‘Reckless Exploit’ – Mexican journalists, activists targeted by spyware

     

Mexican journalists, lawyers and activists were targeted by spyware that is sold exclusively to governments, according to an internet watchdog group’s investigation published Monday, AP reports:

Titled “Reckless Exploit,” the report by Citizen Lab at the University of Toronto said the targets included people, such as prominent journalists Carmen Aristegui and Carlos Loret de Mola, who were investigating alleged government corruption and purported human rights abuses by security forces.

“Today’s report  details perhaps the most flagrant and disturbing example of the abuse of commercial spyware we have yet encountered, ” according to Citizen Lab director Ronald Deibert.

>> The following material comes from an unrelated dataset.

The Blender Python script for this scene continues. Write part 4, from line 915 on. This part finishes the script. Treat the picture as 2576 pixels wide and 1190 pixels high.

Mexico’s most prominent human rights lawyers, journalists and anti-corruption activists have been targeted by advanced spyware sold to the Mexican government on the condition that it be used only to investigate criminals and terrorists, The New York Times reports:

The targets include lawyers looking into the mass disappearance of 43 students, a highly respected academic who helped write anti-corruption legislation, two of Mexico’s most influential journalists and an American representing victims of sexual abuse by the police. … The software, known as Pegasus, infiltrates smartphones to monitor every detail of a person’s cellular life — calls, texts, email, contacts and calendars. It can even use the microphone and camera on phones for surveillance, turning a target’s smartphone into a personal bug.

“We are the new enemies of the state,” said Juan E. Pardinas, the general director of the Mexican Institute for Competitiveness, who has pushed anti-corruption legislation. His iPhone, along with his wife’s, was targeted by the software, according to an independent analysis. “Ours is a society where democracy has been eroded,” he said.

“I think that any company that sells a product like this to a government would be horrified by the targets, of course, which don’t seem to fall into the traditional role of criminality,” said John Scott-Railton, a senior researcher at Citizen Lab.

In the past five years it has become increasingly clear that civil society is under threat from the misuse of powerful spyware tools exclusively sold to governments, Citizen Lab reports. Research has repeatedly shown how governments around the world use digital spying tools designed for criminal investigations and counterintelligence to target journalists, human rights defenders, and others.

The Pegasus software does not leave behind the hacker’s individual fingerprints. Even the software maker, the NSO Group, says it cannot determine who, exactly, is behind specific hacking attempts. But cyberexperts can verify when the software has been used on a target’s phone, leaving them with few doubts that the Mexican government, or some rogue actor within it, was involved, The Times adds.

“The fact that the government is using high-tech surveillance against human rights defenders and journalists exposing corruption, instead of those responsible for those abuses, says a lot about who the government works for,” said Luis Fernando García, the executive director of R3D, a digital rights group in Mexico that has helped identify multiple abuses of Pegasus in Mexico. “It’s definitely not for the people.”